Eventually, the book is finished, and Joe is overwhelmed by the result. Jerry’s hero is called the Snowman; Frank’s is called Radio Wave. There is also Julie’s Black Hat. The cover is a painting by Joe that features the Escapist throwing a punch at Hitler.
Exhausted, Sammy and Joe fall asleep, and when Marty Gold comes upstairs, he finds them there “half in and half out of each other’s arms.” Marty normally dislikes people sleeping in the flat, but he simply covers them with a blanket.
Chapter Twelve
On Monday, Sammy and Joe return to Anapol's office with their completed book. Sammy declares that he wants the book to be the first in a series called “Masked Man Comics.”
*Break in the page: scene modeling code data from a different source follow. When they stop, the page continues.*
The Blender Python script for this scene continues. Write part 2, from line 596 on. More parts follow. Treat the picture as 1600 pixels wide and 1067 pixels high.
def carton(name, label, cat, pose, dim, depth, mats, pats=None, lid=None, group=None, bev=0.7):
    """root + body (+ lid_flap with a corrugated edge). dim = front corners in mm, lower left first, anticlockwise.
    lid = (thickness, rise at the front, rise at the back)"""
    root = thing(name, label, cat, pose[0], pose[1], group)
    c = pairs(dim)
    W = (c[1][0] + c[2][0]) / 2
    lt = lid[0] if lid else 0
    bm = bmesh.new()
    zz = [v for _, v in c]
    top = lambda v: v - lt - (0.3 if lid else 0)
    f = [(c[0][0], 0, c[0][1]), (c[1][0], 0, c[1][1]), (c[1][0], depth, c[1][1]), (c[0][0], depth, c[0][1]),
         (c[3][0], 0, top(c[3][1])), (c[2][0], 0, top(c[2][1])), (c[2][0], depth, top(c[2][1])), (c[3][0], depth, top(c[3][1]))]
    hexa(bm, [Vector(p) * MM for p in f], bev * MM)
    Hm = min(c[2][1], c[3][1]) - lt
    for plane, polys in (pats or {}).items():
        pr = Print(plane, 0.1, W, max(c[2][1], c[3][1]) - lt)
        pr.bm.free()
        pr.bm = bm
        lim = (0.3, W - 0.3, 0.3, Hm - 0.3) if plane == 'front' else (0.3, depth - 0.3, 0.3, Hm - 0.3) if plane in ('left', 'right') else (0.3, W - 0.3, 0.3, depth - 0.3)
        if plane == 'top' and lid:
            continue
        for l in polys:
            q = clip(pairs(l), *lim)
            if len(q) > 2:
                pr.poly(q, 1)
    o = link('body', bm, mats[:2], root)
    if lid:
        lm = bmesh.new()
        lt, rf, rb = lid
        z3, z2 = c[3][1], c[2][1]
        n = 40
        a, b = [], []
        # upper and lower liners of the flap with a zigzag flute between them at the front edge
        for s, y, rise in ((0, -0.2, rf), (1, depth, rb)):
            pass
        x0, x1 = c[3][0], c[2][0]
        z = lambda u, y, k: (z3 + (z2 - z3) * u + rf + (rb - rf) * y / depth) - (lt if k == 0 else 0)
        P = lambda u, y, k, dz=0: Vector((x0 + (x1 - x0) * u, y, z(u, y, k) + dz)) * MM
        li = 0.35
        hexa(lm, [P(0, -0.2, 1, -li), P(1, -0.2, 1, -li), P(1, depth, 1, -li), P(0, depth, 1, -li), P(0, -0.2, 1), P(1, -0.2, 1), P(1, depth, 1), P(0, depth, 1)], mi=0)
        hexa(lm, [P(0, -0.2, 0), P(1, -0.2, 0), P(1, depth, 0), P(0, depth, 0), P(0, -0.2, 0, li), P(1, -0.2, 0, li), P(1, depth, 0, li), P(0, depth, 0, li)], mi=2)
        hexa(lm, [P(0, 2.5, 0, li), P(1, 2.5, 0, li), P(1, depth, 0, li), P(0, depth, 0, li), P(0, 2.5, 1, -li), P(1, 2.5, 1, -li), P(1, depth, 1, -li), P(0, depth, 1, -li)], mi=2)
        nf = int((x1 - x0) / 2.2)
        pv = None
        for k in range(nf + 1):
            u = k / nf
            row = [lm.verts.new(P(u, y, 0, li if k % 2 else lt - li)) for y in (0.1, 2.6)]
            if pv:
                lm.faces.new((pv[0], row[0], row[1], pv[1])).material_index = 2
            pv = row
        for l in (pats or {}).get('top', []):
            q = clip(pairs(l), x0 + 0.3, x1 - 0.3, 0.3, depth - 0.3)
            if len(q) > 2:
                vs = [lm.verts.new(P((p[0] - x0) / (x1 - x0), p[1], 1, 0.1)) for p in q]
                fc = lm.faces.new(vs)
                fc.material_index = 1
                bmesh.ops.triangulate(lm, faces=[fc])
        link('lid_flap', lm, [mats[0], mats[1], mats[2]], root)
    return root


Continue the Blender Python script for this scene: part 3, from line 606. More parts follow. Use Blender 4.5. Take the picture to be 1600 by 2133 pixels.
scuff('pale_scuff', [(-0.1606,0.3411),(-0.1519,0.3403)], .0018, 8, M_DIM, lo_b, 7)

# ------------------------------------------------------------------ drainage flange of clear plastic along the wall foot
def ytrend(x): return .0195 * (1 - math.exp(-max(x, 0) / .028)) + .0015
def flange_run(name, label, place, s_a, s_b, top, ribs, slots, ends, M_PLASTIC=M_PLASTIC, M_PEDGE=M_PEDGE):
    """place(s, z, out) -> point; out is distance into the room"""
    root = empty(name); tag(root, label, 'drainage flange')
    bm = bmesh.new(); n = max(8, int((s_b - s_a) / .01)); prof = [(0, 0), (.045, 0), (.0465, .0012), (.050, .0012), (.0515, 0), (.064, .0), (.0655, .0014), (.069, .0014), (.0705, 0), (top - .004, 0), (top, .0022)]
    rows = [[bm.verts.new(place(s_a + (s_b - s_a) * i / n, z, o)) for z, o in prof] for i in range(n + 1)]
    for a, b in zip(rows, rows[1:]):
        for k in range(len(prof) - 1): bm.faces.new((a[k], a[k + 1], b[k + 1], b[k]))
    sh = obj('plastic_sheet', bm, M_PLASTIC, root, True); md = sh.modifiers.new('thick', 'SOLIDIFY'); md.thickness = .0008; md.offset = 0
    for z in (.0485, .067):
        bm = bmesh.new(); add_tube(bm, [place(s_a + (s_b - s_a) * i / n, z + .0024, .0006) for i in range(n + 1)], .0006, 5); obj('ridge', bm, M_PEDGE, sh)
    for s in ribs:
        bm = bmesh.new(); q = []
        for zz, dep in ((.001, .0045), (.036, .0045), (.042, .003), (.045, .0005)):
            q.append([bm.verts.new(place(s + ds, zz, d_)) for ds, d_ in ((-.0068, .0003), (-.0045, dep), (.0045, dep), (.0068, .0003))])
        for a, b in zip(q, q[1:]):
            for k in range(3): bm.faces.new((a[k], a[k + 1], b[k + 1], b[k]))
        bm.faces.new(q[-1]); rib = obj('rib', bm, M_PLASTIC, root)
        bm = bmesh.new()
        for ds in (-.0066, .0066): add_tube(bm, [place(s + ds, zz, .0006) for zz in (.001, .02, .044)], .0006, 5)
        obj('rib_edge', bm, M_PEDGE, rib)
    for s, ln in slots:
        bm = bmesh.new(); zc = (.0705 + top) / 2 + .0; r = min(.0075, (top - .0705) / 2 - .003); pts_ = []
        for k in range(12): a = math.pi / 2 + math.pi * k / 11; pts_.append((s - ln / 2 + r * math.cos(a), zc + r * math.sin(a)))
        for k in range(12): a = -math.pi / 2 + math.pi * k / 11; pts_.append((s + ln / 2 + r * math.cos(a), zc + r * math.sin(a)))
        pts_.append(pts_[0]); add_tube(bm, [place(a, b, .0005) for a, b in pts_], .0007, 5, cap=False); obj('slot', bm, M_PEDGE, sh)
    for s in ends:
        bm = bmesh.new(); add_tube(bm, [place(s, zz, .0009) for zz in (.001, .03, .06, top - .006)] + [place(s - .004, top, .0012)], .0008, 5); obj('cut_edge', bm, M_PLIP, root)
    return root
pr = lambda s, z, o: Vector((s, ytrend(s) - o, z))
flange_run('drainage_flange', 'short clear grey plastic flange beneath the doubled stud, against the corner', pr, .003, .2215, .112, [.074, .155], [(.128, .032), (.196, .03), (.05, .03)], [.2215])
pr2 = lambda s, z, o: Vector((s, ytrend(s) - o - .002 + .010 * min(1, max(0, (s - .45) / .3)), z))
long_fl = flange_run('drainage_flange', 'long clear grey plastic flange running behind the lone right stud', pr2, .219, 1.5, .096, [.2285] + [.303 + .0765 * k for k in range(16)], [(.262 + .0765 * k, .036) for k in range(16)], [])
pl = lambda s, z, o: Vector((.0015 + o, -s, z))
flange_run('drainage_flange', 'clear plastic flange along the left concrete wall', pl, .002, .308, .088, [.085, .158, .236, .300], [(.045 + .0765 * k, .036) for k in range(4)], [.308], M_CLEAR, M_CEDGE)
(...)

Anapol declares that he isn’t sure about the front cover and doesn't understand the Escapist. However, he congratulates the boys on having worked so hard and invites in George Deasey, who is to be the editor. George and Jack both arrive, and Anapol introduces Sammy and Joe to George.
George is at once impressed by Joe’s work and hires him on the spot. Although he feels the work is “trash,” he also declares that “trash sells.” He offers to pay $150 for the rights to the Escapist and $85 for the rights to all the others, and he offers to take on Sammy and Joe. Sammy will earn $75 per week, Joe $6 per page, and their associate artists $5 per page. However, the editors would like a new cover, because the USA is not at war with Germany.
Joe and Sammy reluctantly decline to take the offer unless they use the original cover. Anapol counters by raising the page rates, but Sammy declares that “every publisher in town wants in on this thing” and suggests that they will take the book elsewhere. In the elevator, Joe asks whether Sammy’s statements were simply a ruse. Sammy himself does not know.